The slots 1320 are backfilled using backfilling material 1340 to improve thermal conductivity so that the heat generated within the PCD cutting table 1310 during cutting can be routed to the surrounding environment in a faster manner according to some exemplary embodiments. In other exemplary embodiments, the slots 1320 are backfilled using backfilling material 1340 to improve the impact strength of the PCD cutting table 1310 depending upon the application that the PCD cutting table 1310 is to be used in.

FIG. 14A shows a side view of a slot fabricating apparatus 1400 for fabricating one or more slots 1480 in accordance with an exemplary embodiment of the present invention. FIG. 14B shows a side view of a sintered slot fabricating apparatus 1450 formed from the sintering of the slot fabricating apparatus 1400 of FIG. 14A in accordance with an exemplary embodiment of the present invention. FIG. 14C shows a top view of the PCD cutting table 1470 of FIG. 14B in accordance with an exemplary embodiment of the present invention. Referring to FIGS. 14A, 14B, and 14C, the slot fabricating apparatus 1400 includes a substrate layer 1410, a PCD cutting table layer 1420, and a cap 1430. The substrate layer 1410 is positioned at the bottom of the slot fabricating apparatus 1400 and forms a substrate 1460 upon performing the sintering process. The PCD cutting table layer 1420 is positioned atop the substrate layer 1410 and forms a PCD cutting table 1470 upon performing the sintering process. The cap 1430 includes a top portion 1435 and one or more extenders 1440. The cap 1430 is positioned atop the PCD cutting table layer 1420 and the extenders 1440 are positioned so that the extenders 1440 extend from the top portion 1435 into portions of the outer circumference of the PCD cutting table layer 1420.

The substrate layer 1410 is formed from tungsten carbide powder and cobalt powder. Once subjected to high pressures and high temperatures, the substrate layer 1410 forms the substrate 1460. However, in alternative exemplary embodiments, the substrate layer 1410 is formed from other suitable materials known to people having ordinary skill in the art. The substrate layer includes a top layer surface 1412, a bottom layer surface 1414, and a substrate layer outer wall 1416 that extends from the circumference of the top layer surface 1412 to the circumference of the bottom layer surface 1414. The substrate layer 1410 is formed into a right circular cylindrical shape according to one exemplary embodiment, but can be formed into other geometric or non-geometric shapes.

The PCD cutting table layer 1420 is formed from diamond powder and a catalyst material, such as cobalt; however, other suitable materials known to people having ordinary skill in the art can be used without departing from the scope and spirit of the exemplary embodiment.
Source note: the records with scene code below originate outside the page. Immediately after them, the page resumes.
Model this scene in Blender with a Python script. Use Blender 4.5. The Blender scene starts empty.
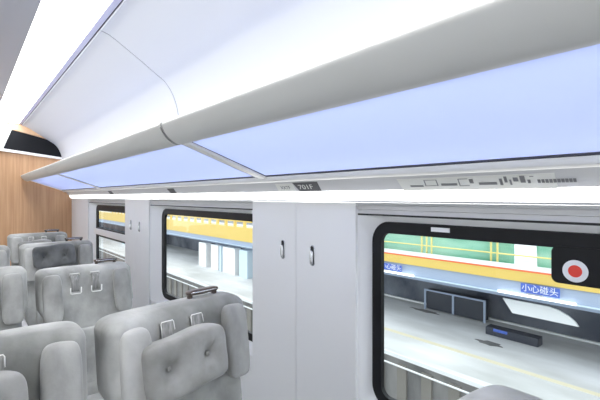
import bpy, bmesh, math, random
from mathutils import Vector, Matrix
random.seed(4)
scene = bpy.context.scene
COL = scene.collection
E = 1.5                      # eye height above the carriage floor
PI = math.pi

# ------------------------------------------------------------------ materials
def mat(name, col, rough=0.5, metal=0.0, noise=None, bump=None, sheen=0.0, coat=0.0, spec=0.5):
    m = bpy.data.materials.new(name); m.use_nodes = True
    nt = m.node_tree; b = nt.nodes['Principled BSDF']
    b.inputs['Base Color'].default_value = (*col, 1)
    b.inputs['Roughness'].default_value = rough
    b.inputs['Metallic'].default_value = metal
    b.inputs['Specular IOR Level'].default_value = spec
    if sheen:
        b.inputs['Sheen Weight'].default_value = sheen
        b.inputs['Sheen Roughness'].default_value = 0.4
    if coat: b.inputs['Coat Weight'].default_value = coat
    tc = nt.nodes.new('ShaderNodeTexCoord')
    if noise:                                # (col2, scale, stretch xyz, lo, hi)
        c2, sc, st, lo, hi = noise
        mp = nt.nodes.new('ShaderNodeMapping'); mp.inputs['Scale'].default_value = st
        n = nt.nodes.new('ShaderNodeTexNoise'); n.inputs['Scale'].default_value = sc
        n.inputs['Detail'].default_value = 5
        r = nt.nodes.new('ShaderNodeValToRGB')
        r.color_ramp.elements[0].position = lo; r.color_ramp.elements[0].color = (*col, 1)
        r.color_ramp.elements[1].position = hi; r.color_ramp.elements[1].color = (*c2, 1)
        nt.links.new(tc.outputs['Object'], mp.inputs[0]); nt.links.new(mp.outputs[0], n.inputs['Vector'])
        nt.links.new(n.outputs[0], r.inputs[0]); nt.links.new(r.outputs[0], b.inputs['Base Color'])
    if bump:                                 # (scale, strength, dist)
        n = nt.nodes.new('ShaderNodeTexNoise'); n.inputs['Scale'].default_value = bump[0]
        n.inputs['Detail'].default_value = 3
        bp = nt.nodes.new('ShaderNodeBump'); bp.inputs['Strength'].default_value = bump[1]
        bp.inputs['Distance'].default_value = bump[2]
        nt.links.new(tc.outputs['Object'], n.inputs['Vector'])
        nt.links.new(n.outputs[0], bp.inputs['Height']); nt.links.new(bp.outputs[0], b.inputs['Normal'])
    return m

def emit(name, col, s):
    m = bpy.data.materials.new(name); m.use_nodes = True
    nt = m.node_tree; nt.nodes.remove(nt.nodes['Principled BSDF'])
    e = nt.nodes.new('ShaderNodeEmission'); e.inputs[0].default_value = (*col, 1); e.inputs[1].default_value = s
    nt.links.new(e.outputs[0], nt.nodes['Material Output'].inputs[0])
    return m

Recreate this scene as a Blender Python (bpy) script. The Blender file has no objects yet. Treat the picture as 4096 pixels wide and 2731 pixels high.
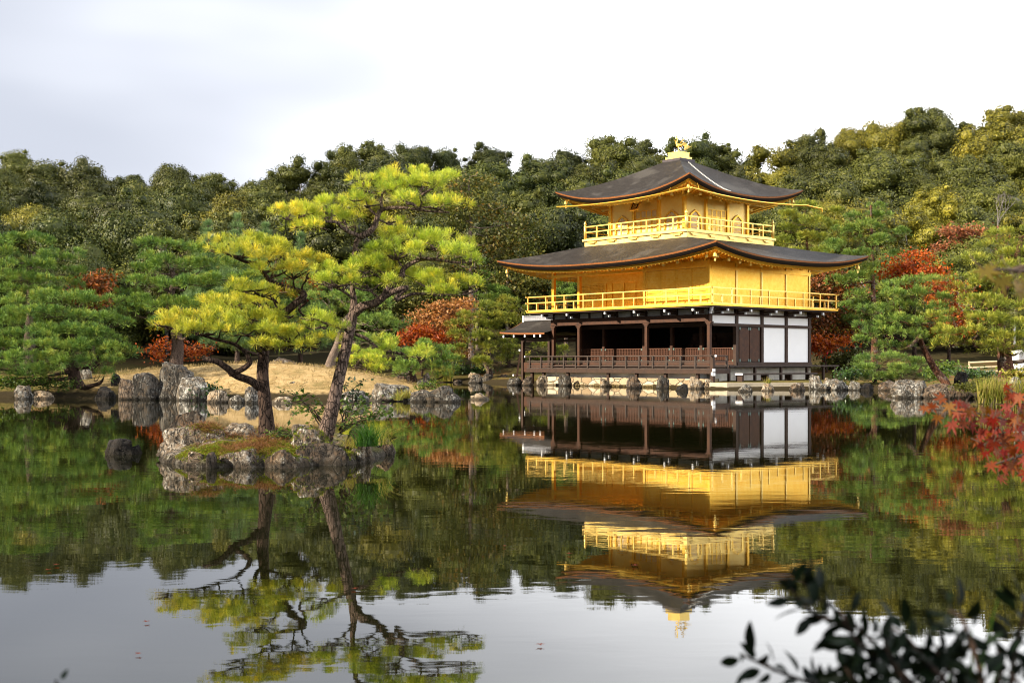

Once subjected to high pressures and high temperatures, the PCD cutting table layer 1420 forms the PCD cutting table 1470. The PCD cutting table layer 1420 includes a cutting layer surface 1422, an opposing layer surface 1424, and a PCD cutting table layer outer wall 1426 that extends from the circumference of the cutting layer surface 1422 to the circumference of the opposing layer surface 1424.

The cap 1430 is formed from molybdenum; however, the cap 1430 is formed from any other suitable material, such as tungsten or any other material known to people having ordinary skill in the art, in other exemplary embodiments. The cap 1430 is placed atop the PCD cutting table layer 1420 such that the extenders 1440 extend from the top portion 1435 of the cap 1430 and proceed into a portion of the cutting layer surface 1422 and to a portion of the PCD cutting table layer outer wall 1426. In some exemplary embodiments, the extenders 1440 are positioned substantially towards the outer perimeter of the PCD cutting table layer 1420.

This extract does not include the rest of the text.